Notes from the Island
September 1993

August has been hot and muggy. Due to the lack of rain the river level is quite low. Many members have been enjoying the water, some swimming to Virginia or up to Rupperts and others floating around in inner tubes. The fishing has been active, with anglers catching many small bass and sunfish. The abundance of small fish probably explains the large number of osprey, cormorants and herons that congregate in the area.

Summer flowers are still blooming. There is a beautiful clump of jimsonweed, horse nettle and morning glory at the lower tip of the island. From the swimming float upstream you can walk through a wonderful wildflower garden of ageratum, sunflower, ironweed, mallows, Joe-Pye weed, coreopsis and cardinal flowers. Soon the jewelweed will be ripe; kids love touching the pods which appear to explode on impact.

The work session this month is on Sunday September 19th and will start at 10 AM, but feel free to come down any time. We'll have plenty to do. The grounds look nice, but Ann Kip was pointing out thorny weeds in the lawn which need to be eradicated.

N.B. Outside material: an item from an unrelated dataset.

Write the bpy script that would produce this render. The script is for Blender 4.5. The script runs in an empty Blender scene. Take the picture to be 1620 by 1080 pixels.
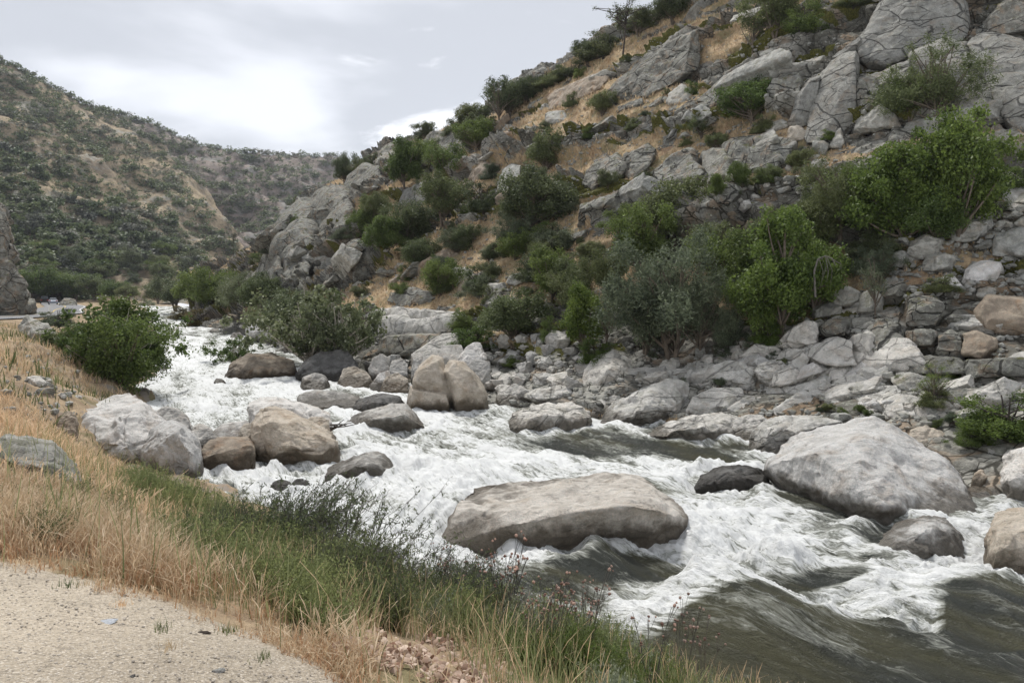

Also, we need some brave souls who aren't afraid of tackling stinging nettles, poison ivy and kudzu. Trip Reid did a good job of cleaning the men's locker room in July, but the upstairs Club House could use a thorough scrubbing. Meanwhile trash is accumulating on the Island and it's time for a trip to the dump.

One of the unique features of the Sycamore Island Club is its participatory democracy. Members come together, elect officers, attend monthly meetings, volunteer as Saturday caretakers, do the work that needs to be done, and run the entire operation. Although we often comment on the natural beauty of Sycamore Island, we don't always recognize that our enjoyment of that beauty depends to a great extent on the hard work and effort of many people. This organization would be very different if the dues were much higher and all the physical and administrative work were done by a paid staff.

I believe, and I'm sure many members agree, that a large part of the appeal of Sycamore Island is that its rustic look and its dependence on volunteer labor is somehow very much in harmony with the natural beauty of the environment.

However, this means that the smooth operation of the Club depends on the willingness of individuals to serve as officers and supervisors, and on the active participation of the membership at monthly meetings, monthly work sessions, and semi-annual work fests. Your involvement will help. Come down on the 19th, bring a picnic lunch, work for a few hours, go out for a canoe ride and take one last swim before the water gets too cold.